Agosto de 1981. Universidade de Montpellier. Nós, bolseiros, tínhamos chegado dos quatro cantos do mundo. Os russos, então soviéticos, não falavam com ninguém — estavam proibidos, ou receavam o controleiro, o único que interagia com a universidade. Os polacos, por um mês fora da cortina de ferro, extravasavam a alegria como crianças em loja de brinquedos.
O controleiro russo tenta conversar com eles. Viram-lhe as costas com desprezo: França é terreno neutro, on en a assez, ils nous emmerdent en Pologne. Acrescentavam, para nossa surpresa: Mas os russos são nossos irmãos! E riam muito da nossa surpresa: A família, ao contrário dos amigos, não se escolhe!
E havia os chineses, inchados com as sua revolução. Todas as manhãs batiam à porta do professor responsável: se os norte-americanos já tinham chegado.

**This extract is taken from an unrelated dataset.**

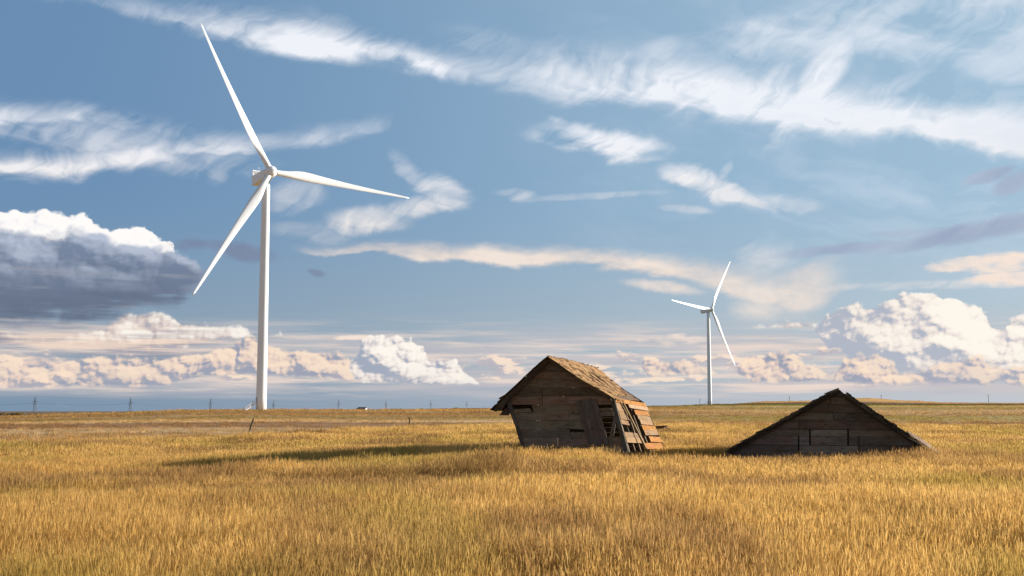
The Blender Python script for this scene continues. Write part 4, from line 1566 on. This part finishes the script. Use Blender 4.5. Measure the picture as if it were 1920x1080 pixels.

Pois um dia chegaram. E os chineses, na dianteira o minúsculo controleiro, batem à porta do americano para cumprir a missão por que ansiavam, para que se haviam meticulosamente preparado: punho erguido, cantam para o surpreendido gigante barbudo, de calções e em tronco nu, o hino chinês Abaixo o imperialismo yankee!
Esperariam, talvez, reatar ali, no quente Sul de França, os conflitos do Sudoeste da Ásia. Mas o americano, sem compreender a declaração de guerra, tomou a provocação por simpática recepção, agradeceu, e retirou-se para dentro do quarto.
Suponho que no regresso à China terão sido recebidos como heróis, eles que, mais uma vez, e nos antípodas, provaram que o imperialismo americano é um tigre de papel!